Though thy form, that was fashion'd as light as a fay's,
Has assumed a proportion more round,
And thy glance, that was bright as a falcon's at gaze,
Looks soberly now on the ground—
Enough, after absence to meet me again,
Thy steps still with ecstacy move;
Enough, that those dear sober glances retain
For me the kind language of love.
METRICAL TRANSLATIONS
FROM
The Modern Gaelic Minstrelsy.
ROBERT MACKAY (ROB DONN).
Robert Mackay, called Donn, from the colour of his hair, which was brown or chestnut, was born in the Strathmore of Sutherlandshire, about the year 1714.

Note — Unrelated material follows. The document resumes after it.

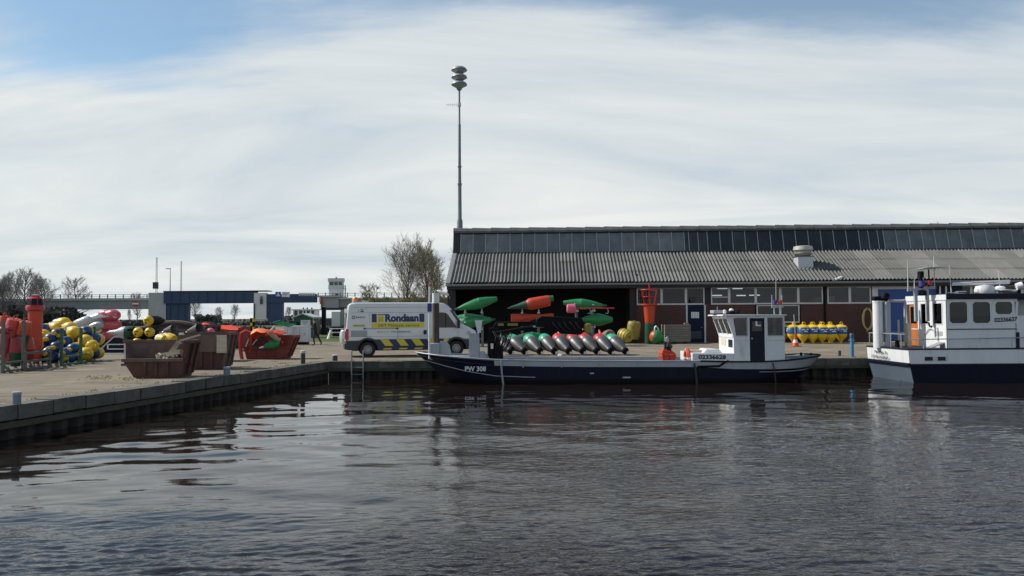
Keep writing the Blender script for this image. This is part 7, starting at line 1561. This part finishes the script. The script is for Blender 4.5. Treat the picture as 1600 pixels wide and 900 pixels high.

His calling, with the interval of a brief military service in the fencibles, was the tending of cattle, in the several gradations of herd, drover, and bo-man, or responsible cow-keeper—the last, in his pastoral county, a charge of trust and respectability. At one period he had an appointment in Lord Reay's forest; but some deviations into the "righteous theft"—so the Highlanders of those parts, it seems, call the appropriation of an occasional deer to their own use—forfeited his noble employer's confidence. Rob, however, does not appear to have suffered in his general character or reputation for an unconsidered trifle like this, nor otherwise to have declined in the favour of his chief, beyond the necessity of transporting himself to a situation somewhat nearer the verge of Cape Wrath than the bosom of the deer preserve.